At some point you may have assets that aren't currently being used, but you're not ready delete them yet. You can archive those assets. Archived assets are billed at 1/200th the cost of normal assets.

Permissions and Roles

To access the content management user interface (Content under Administration in the left navigation menu), you must be assigned the Enterprise User role and have one of the following administrator roles:

  • Content Administrator—this role allows you to create asset types and taxonomies.
  • Repository Administrator—this role allows you to create asset repositories and to register workflows.

Here's what you need to know about who can see or interact with different content management objects:

  • Assets area—The Assets area is only available to enterprise users.
  • Repositories—When you create a repository, you're assigned the Manager role on it which allows you to edit repository settings and membership.
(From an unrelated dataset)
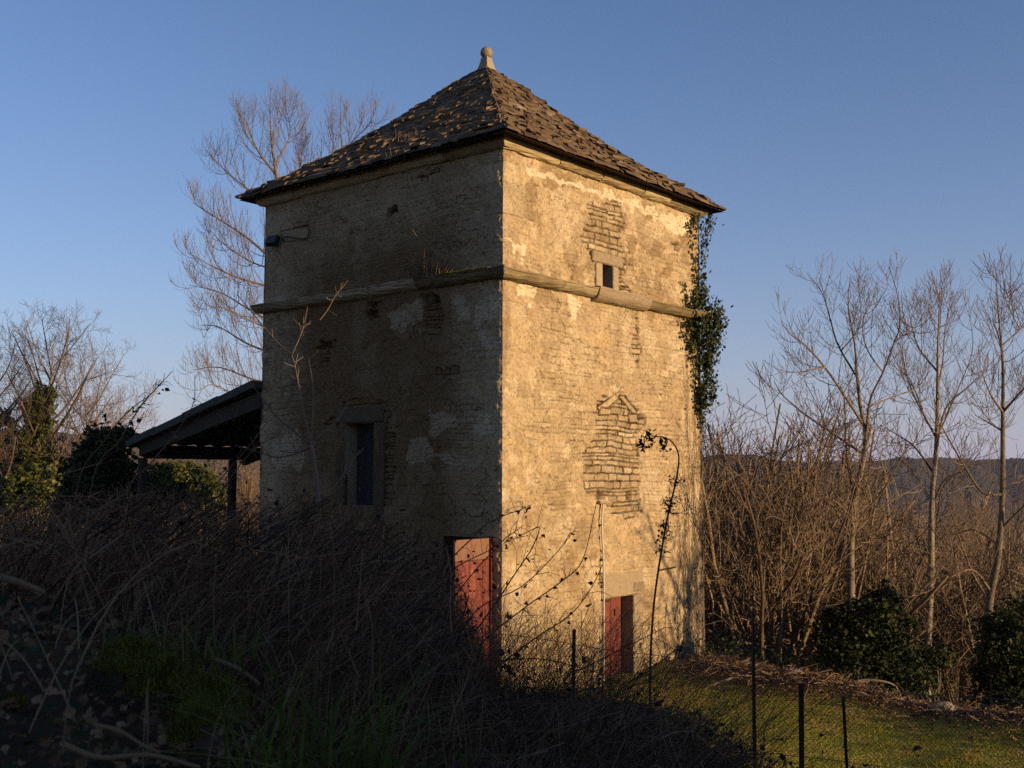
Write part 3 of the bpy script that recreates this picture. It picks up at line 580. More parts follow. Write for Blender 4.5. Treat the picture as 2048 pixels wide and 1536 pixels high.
# roof of overlapping stone slates on a slightly bell-cast pyramid
ZE, RE = H + .165, 3.0 + .36
ZA, RA = 7.935 + ZC, .17
def rprof(t): # t 0 eaves .. 1 apex -> half width, height
    r = RE + (RA - RE) * t; z = ZE + (ZA - ZE) * (t - .075 * np.sin(np.pi * np.clip(t, 0, 1)) * (1 - .3 * t)); return r, z
def roof():
    rng = np.random.default_rng(31); mb = MB()
    t = np.linspace(0, 1, 24); r, z = rprof(t); z = z - .05; rings = []
    fr = [(UR, NR), (UL, UR), (-UR, UL), (-UL, NL)]          # along, outward for the four slopes in turn
    corners = np.stack([CEN + (a * b_)[:, None] * 0 + (r * (1 if s1 else -1))[:, None] * UR + (r * (1 if s2 else -1))[:, None] * UL + z[:, None] * Z3 for s1, s2, a, b_ in ((0, 0, r, r), (1, 0, r, r), (1, 1, r, r), (0, 1, r, r))], 1)
    n = len(t); i, j = np.meshgrid(np.arange(n - 1), np.arange(4), indexing='ij'); F = np.stack([i * 4 + j, i * 4 + (j + 1) % 4, (i + 1) * 4 + (j + 1) % 4, (i + 1) * 4 + j], -1).reshape(-1, 4)
    mb.add(corners.reshape(-1, 3), F, .15)
    rc = RE - .06; mb.add([CEN + a * rc * UR + b_ * rc * UL + (ZE - .006) * Z3 for a, b_ in ((-1, -1), (1, -1), (1, 1), (-1, 1))], [[3, 2, 1, 0]], .1)
    rows = 37
    for A, N in fr:
        tt = 0.0
        for k in range(rows):
            t0 = (k / rows) ** .93 + rng.normal() * .0015; t1 = min(((k + 2.0) / rows) ** .93, 1.0); r0, z0 = rprof(max(t0 - .004, -.015)); r1, z1 = rprof(t1)
            s = -r0 - rng.random() * .15
            while s < r0:
                w = rng.uniform(.14, .40) * (1 - .45 * k / rows); a, b_ = max(s, -r0 - .015), min(s + w - .006, r0 + .015); s += w
                if b_ - a < .04: continue
                th = rng.uniform(.03, .058) * (1.1 if k == 0 else 1); out = rng.normal() * .02; lift = (abs(rng.normal()) * .018 + .018) * (k > 0); tilt = rng.normal() * .009
                sk0 = np.clip(a, -r1, r1); sk1 = np.clip(b_, -r1, r1)
                lo = r0 + out; j_ = rng.normal(size=4) * .014
                def P(sx, rad, zz): return CEN + sx * A + rad * N + zz * Z3
                V = [P(a + j_[0], lo + j_[2], z0 + lift + tilt), P(b_ + j_[1], lo + j_[3], z0 + lift - tilt), P(sk1, r1, z1 + .01), P(sk0, r1, z1 + .01)]
                V2 = [v + np.array([0, 0, th]) for v in V[:2]] + [v + np.array([0, 0, th * .6]) for v in V[2:]]
                V2[0] = V2[0] - N * rng.random() * .03; V2[1] = V2[1] - N * rng.random() * .03
                tn = np.clip(rng.normal(.42, .12) + (.3 if rng.random() < .025 else 0), 0, 1)
                mb.add(V + V2, [[3, 2, 1, 0], [4, 5, 6, 7], [0, 1, 5, 4], [1, 2, 6, 5], [2, 3, 7, 6], [3, 0, 4, 7]], tn)
    return mb.build('roof', M['slate'], tower)
roof_o = roof()
def finial():
    mb = MB(); prof = [(.17, -.12), (.158, 0), (.138, .07), (.113, .15), (.09, .24), (.076, .33)]
    V = []; 
    for h_, z in [(a, b_) for a, b_ in prof]:
        for m_, q in ((-1, -1), (1, -1), (1, 1), (-1, 1)): V.append(CEN + m_ * h_ * UR + q * h_ * UL + (ZA + z - .02) * Z3)
    n = len(prof); i, j = np.meshgrid(np.arange(n - 1), np.arange(4), indexing='ij')
    mb.add(V, np.stack([i * 4 + j, i * 4 + (j + 1) % 4, (i + 1) * 4 + (j + 1) % 4, (i + 1) * 4 + j], -1).reshape(-1, 4), .6); mb.F.append(np.array([[(n - 1) * 4 + k for k in range(4)]]))
    f = mb.build('finial', M['finial'], roof_o)
    bm = bmesh.new(); bmesh.ops.create_uvsphere(bm, u_segments=24, v_segments=16, radius=.122); me = bpy.data.meshes.new('ball')
    for v in bm.verts: v.co = Vector(CEN) + Vector((v.co.x, v.co.y, v.co.z * .98 + ZA + .415)) + v.co.normalized() * .006 * math.sin(v.co.x * 60) * math.sin(v.co.z * 50 + v.co.y * 40)
    V = np.array([v.co[:] for v in bm.verts]); q = [[v.index for v in f_.verts] for f_ in bm.faces if len(f_.verts) == 4]; t3 = [[v.index for v in f_.verts] for f_ in bm.faces if len(f_.verts) == 3]
    m2 = MB().add(V, q, .4); m2.F.append(np.array(t3)); bm.free(); bpy.data.meshes.remove(me)
    m2.build('ball_finial', M['finial'], roof_o, smooth=True)
finial()

# ------------------------------------------------------------------ fittings on the tower
def fittings():
    rng = np.random.default_rng(41)
    p = uvR([(1202, 1006), (1199, 1050), (1202, 1120), (1203, 1200), (1203, 1380)])
    mb = MB(); tube1(mb, [F2(u, v, .05) for u, v in p], .015, k=8, n=24)
    pipe = tag(mb.build('drainpipe', M['pvc'], smooth=True), 'thin white plastic pipe running down the sunlit wall beside the low red door', 'pipe')
    for i in (1, 2, 3):
        mb = MB(); fbox(mb, False, p[i][0] - .04, p[i][0] + .04, p[i][1] - .012, p[i][1] + .012, -.03, .055, .003); mb.build('pipe_clip', M['metal'], pipe)
    a = uvR([(1192, 1001), (1216, 1003)]); mb = MB(); fbox(mb, False, a[0][0], a[1][0], a[0][1] - .05, a[0][1] - .01, -.1, .10, .008, .004, rng)
    tag(mb.build('stone_bracket', M['stone']), 'small flat stone ledge jutting out at the top of the white pipe', 'ledge')
    a = uvR([(1318, 1140), (1347, 1134)]); mb = MB(); tube1(mb, [F2(a[0][0], a[0][1], .04), F2(a[1][0], a[1][1], .05)], .014, k=6, n=4)
    tag(mb.build('iron_bar', M['metal']), 'short rusty iron bar on the sunlit wall right of the low red door', 'iron bar')
    # floodlight
    a = uvL([(556, 484)])[0]; o = F2(a[0], a[1], 0, True)
    fl = empty('floodlight', o, 'small black floodlight on the shaded wall near its far upper corner', 'floodlight')
    mb = MB(); ax = UL * .9 + NL * .2; ax = ax / np.linalg.norm(ax); up = N3(Z3 * .9 - NL * .35 + 0); nn = N3(np.cross(ax, up)); nn = nn if nn @ NL > 0 else -nn
    box(mb, o + NL * .12, ax, nn, up, (-.13, -.05, -.1), (.13, .06, .1), .02); mb.build('housing', M['lamp'], fl)
    mb = MB(); box(mb, o + NL * .12, ax, nn, up, (-.11, .061, -.08), (.11, .068, .08), .003); mb.build('lens', M['glass'], fl)
    mb = MB(); box(mb, o, UL, NL, Z3, (-.03, -.03, -.03), (.03, .12, .0), .005); mb.build('bracket', M['lamp'], fl)
    q = uvL([(565, 482), (575, 474), (598, 478), (616, 476), (620, 462), (617, 450)]); mb = MB(); tube1(mb, [F2(u, v, .03, True) for u, v in q], .009, k=5, n=30); mb.build('cable', M['lamp'], fl)
    # dry grass rooted on the string course and weeds in the roof
    mb = MB()
    for c, n, hh in (((862, 553), 140, .62), ((840, 560), 60, .4), ((885, 550), 80, .45), ((810, 566), 30, .3), ((905, 546), 40, .22)):
        u, v = uvL([c])[0]; u_ = u + rng.normal(size=n) * .13; P = C0 + u_[:, None] * UL + (ZS + .18) * Z3 + rng.uniform(.05, .2, n)[:, None] * NL
        blades(mb, rng, P, rng.uniform(.3, 1, n) * hh, .008, 1.3, seg=4)
    u, v = uvL([(850, 555)])[0]
    for e in ((-.1, .95), (.25, .8), (-.35, .75)): tube1(mb, [C0 + u * UL + (ZS + .18) * Z3 + .12 * NL, C0 + (u - e[0] * .3) * UL + (ZS + .3 + e[1] * .5) * Z3 + .17 * NL, C0 + (u + .25 - e[0]) * UL + (ZS + .18 + e[1]) * Z3 + .3 * NL], .005, .003, 3, 9)
    tag(mb.build('grass_tuft', M['straw']), 'dry tawny grass tuft growing on the string course of the shaded wall', 'grass tuft')
    for (px, py), n in (((820, 275), 40), ((800, 310), 30)):
        r = ray(px, py); nn = N3(NL * .67 + Z3 * .74); t = ((CEN + RE * NL + ZE * Z3 - CAM) @ nn) / (r @ nn); b = CAM + r * t - nn * .05
        mb = MB(); blades(mb, rng, b + rng.normal(size=(n, 3)) * np.array([.14, .14, .03]), rng.uniform(.1, .28, n), .008, 1.2)
        tag(mb.build('roof_weed', M['straw']), 'dry weeds between the roof slates, ' + ('upper of the two tufts on the shaded slope' if py < 300 else 'lower of the two tufts on the shaded slope'), 'weed', 'weeds on the roof')
    # moss on the string course near the corner
    mb = MB(); u = rng.uniform(.15, 1.3, 1200); P = C0 + u[:, None] * UL + (ZS + .172) * Z3 + rng.uniform(.08, .2, 1200)[:, None] * NL
    blades(mb, rng, P, .035, .012, .8, seg=2); tag(mb.build('moss', M['moss']), kind='stuff')
    # pale footing stones and threshold by the far lower corner
    for i, (a, b, y) in enumerate((((1338, 1380), (1378, 1381), .0), ((1382, 1381), (1422, 1380), .0))):
        A = at(a[0], a[1], 19.9); A[2] = ground(A[0], A[1]); B = at(b[0], b[1], 20.1); ax = N3((B - A) * np.array([1, 1, 0])); L = np.linalg.norm((B - A)[:2]); mb = MB()
        box(mb, A, ax, np.cross(Z3, ax), Z3, (0, -.10, -.15), (L, .12, .03), .02, .012, rng, .8); tag(mb.build('kerb_stone', M['rock']), ('left' if i == 0 else 'right') + ' one of two pale flat kerb stones at the foot of the tower', 'stone', 'kerb stones')
fittings()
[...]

You can add other administrators to the repository as Managers to allow them to manage the repository. You can add other enterprise users to the repository as Contributors to allow them to add assets to the repository or as Viewers to view assets in the repository.
  • Asset types—When you create an asset type, you're assigned the Manager role on it which allows you to edit the asset type and membership. You can add other administrators to the asset type as Managers to allow them to manage the asset type. Asset types can be used to create assets in the associated repository by any repository member with at least Contributor role on the repository.
  • Taxonomies—When you create a taxonomy, it's created in a draft state. To allow users to categorize assets with the taxonomy, you have to promote it, and then add it to a repository.